Natural resources are in dire need of our help  

 We are too grateful to be blessed with our natural resources in abundance. But are we really deserving? I certainly doubt that. Considering the current scenario all our natural resources are being exploited by us in a brutal way. We fail to realise that by practising such things we are digging our grave only. With such a progressive rate of exploitation of natural resources, there will come a point where we would not be left with any of it to use and that day will mark the end of this planet. There are certain activists who are doing their bit to make people aware and to preserve our natural resources.

 One such activist is Alfred Brownell who devoted the last decade to preserve the rainforests and other natural resources of Liberia. While telling his story of persecution and escape, in his office at the Northeastern University’s School of Law, he was interrupted by silence. He sat there quiet and still despite the tears falling from his eyes but he struggled to manage his sobbing. A flashback of memories from five years ago, when his life was nearly taken from him and all the days since then he devoted to the repayment of his good fortune. Brownell was awarded the Goldman Environmental Prize, the world’s most prestigious honour for the half-dozen grassroots environmental activists who receive it annually. 

 Brownell formed Green Advocates International, Inc., a non-profit public interest environmental law organisation that has used legal means to protect the natural resources of Liberia against the plundering by agricultural, logging, and mining companies that have been seizing the forests and other public and private lands with the assistance of the Liberian government. 
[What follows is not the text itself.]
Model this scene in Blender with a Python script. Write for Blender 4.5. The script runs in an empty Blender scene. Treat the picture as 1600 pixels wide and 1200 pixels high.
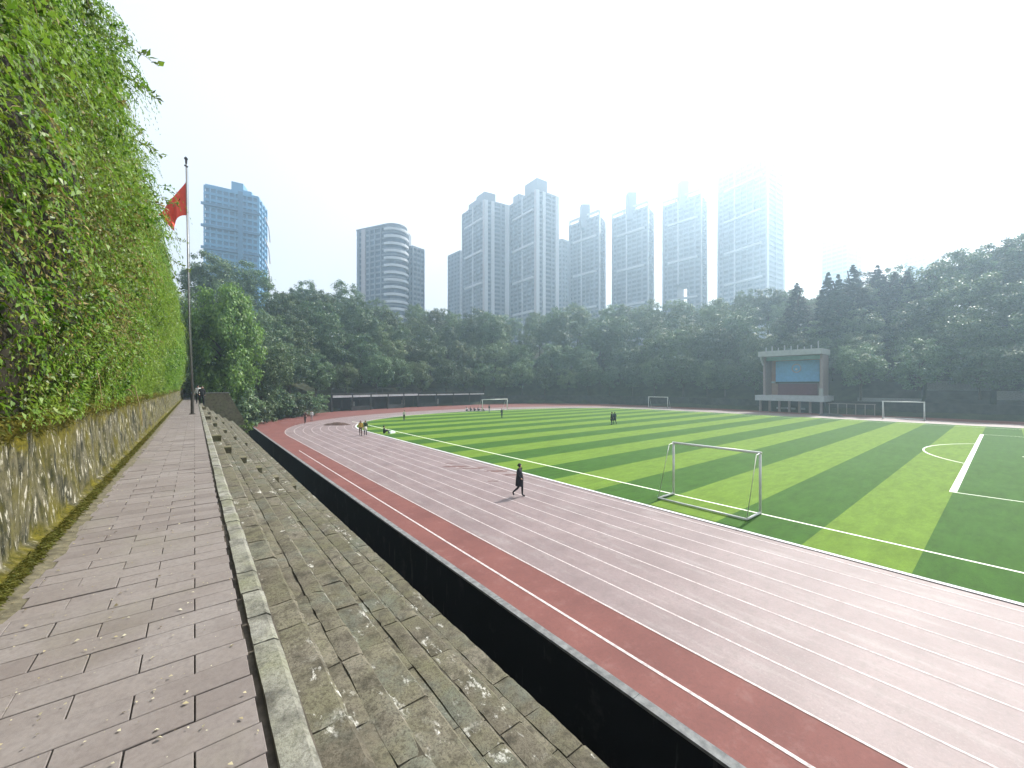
import bpy, bmesh, math, random
import numpy as np
from mathutils import Vector, Matrix

R_ = math.radians
SC = bpy.context.scene
COL = SC.collection
rnd = random.Random(7)
nr = np.random.default_rng(11)

# ------------------------------------------------------------------ camera, sky, sun, exposure
H = 5.4                 # eye above the running track (track is z = 0)
PATH_Z = 3.75           # terrace path above the track
HEAD = R_(38.7)         # the camera looks 38.7 degrees to the right of the path
SUN_EL, SUN_AZ = 46.0, 86.0      # degrees; azimuth clockwise from +Y

cam_d = bpy.data.cameras.new('camera')
cam = bpy.data.objects.new('camera', cam_d); COL.objects.link(cam)
cam.location = (0, 0, H); cam.rotation_euler = (R_(90), 0, -HEAD)
cam_d.sensor_width = 36.0; cam_d.lens = 36.0 * 619.0 / 1600.0
cam_d.shift_y = 3.0 / 1600.0
cam_d.clip_start = 0.1; cam_d.clip_end = 3000.0
SC.camera = cam

world = bpy.data.worlds.new('World'); SC.world = world; world.use_nodes = True
wn = world.node_tree.nodes; wl = world.node_tree.links; wn.clear()
sky = wn.new('ShaderNodeTexSky'); sky.sky_type = 'NISHITA'; sky.sun_disc = False
sky.sun_elevation = R_(SUN_EL); sky.sun_rotation = R_(SUN_AZ)
sky.air_density = 0.8; sky.dust_density = 10.0; sky.ozone_density = 1.0; sky.altitude = 200
bg = wn.new('ShaderNodeBackground'); bg.inputs['Strength'].default_value = 0.15
wo = wn.new('ShaderNodeOutputWorld')
# a hazy white sky: the clear-sky colours are mostly veiled by an even white
veil = wn.new('ShaderNodeMix'); veil.data_type = 'RGBA'; veil.inputs[0].default_value = .80
veil.inputs[7].default_value = (3.35, 3.38, 3.45, 1)
wl.new(sky.outputs[0], veil.inputs[6]); wl.new(veil.outputs[2], bg.inputs[0]); wl.new(bg.outputs[0], wo.inputs[0])

sun_d = bpy.data.lights.new('sun', 'SUN'); sun_d.energy = 3.6; sun_d.angle = R_(0.6)
sun_d.color = (1.0, 0.955, 0.88)
sun = bpy.data.objects.new('sun', sun_d); COL.objects.link(sun)
sdir = Vector((math.sin(R_(SUN_AZ)) * math.cos(R_(SUN_EL)), math.cos(R_(SUN_AZ)) * math.cos(R_(SUN_EL)), math.sin(R_(SUN_EL))))
sun.rotation_euler = sdir.to_track_quat('Z', 'Y').to_euler(); sun.location = (60, 0, 80)

SC.view_settings.view_transform = 'Standard'; SC.view_settings.look = 'None'
SC.view_settings.gamma = 1.0; SC.view_settings.use_curve_mapping = False
SC.view_settings.exposure = 1.25
SC.render.engine = 'CYCLES'
SC.cycles.use_denoising = True
SC.cycles.max_bounces = 6; SC.cycles.diffuse_bounces = 3; SC.cycles.glossy_bounces = 2
SC.cycles.transmission_bounces = 3; SC.cycles.volume_bounces = 1; SC.cycles.transparent_max_bounces = 6

# ------------------------------------------------------------------ helpers
def ray(px, F):
    """ground-plan point at depth F along the photo column px (1600 px wide)"""
    r = (px - 800) / 619.0
    return (F * (r * math.cos(HEAD) + math.sin(HEAD)), F * (-r * math.sin(HEAD) + math.cos(HEAD)))
def zat(py, F): return H + (603 - py) / 619.0 * F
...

 “It’s not just a struggle to protect remote towns and villages, or just to protect their sacred sites, or just to protect their land and their crops, their way of life, their culture, their religion,” Brownell says. “It’s also about protecting these important forests in West Africa, which are producing oxygen and absorbing carbon and, in essence, making an enormous contribution in the mitigation of climate change.” 

 Brownell also stopped the clear cutting of Liberia’s tropical rainforests by palm oil plantation developers. All of this was not at all easy for Brownell as he had to various traumatic events to achieve all this and also become successful in preserving forests. One such incident was; once while he was returning from an inspection of a Liberian forest that he was trying to save, his car was among those stopped by a mob of 150 men armed with machetes, guns, and other weapons. They made it clear they were intending to murder and cannibalise him.

 As Brownell sat locked in his car, he was approached by a local chief who, Brownell believed, was taking money from the plunderers. In a shocking turn, the chief decided to spare him from his would-be killers. Now Brownell is a Distinguished Scholar in Residence at the Northeastern University‘s School of Law. Here, I would like to conclude with a motivating message by Brownell. 

 “I am just the voice,” Brownell says. “My work is well known around the world, and when I had problems, my friends right here, they pulled me out. But no one knows who these other folks are—these tens of thousands of indigenous villagers. Nobody knows their name, nobody knows their faces. I hope this prize puts a name to their faces so that people will get to see who they are, and see their struggle.”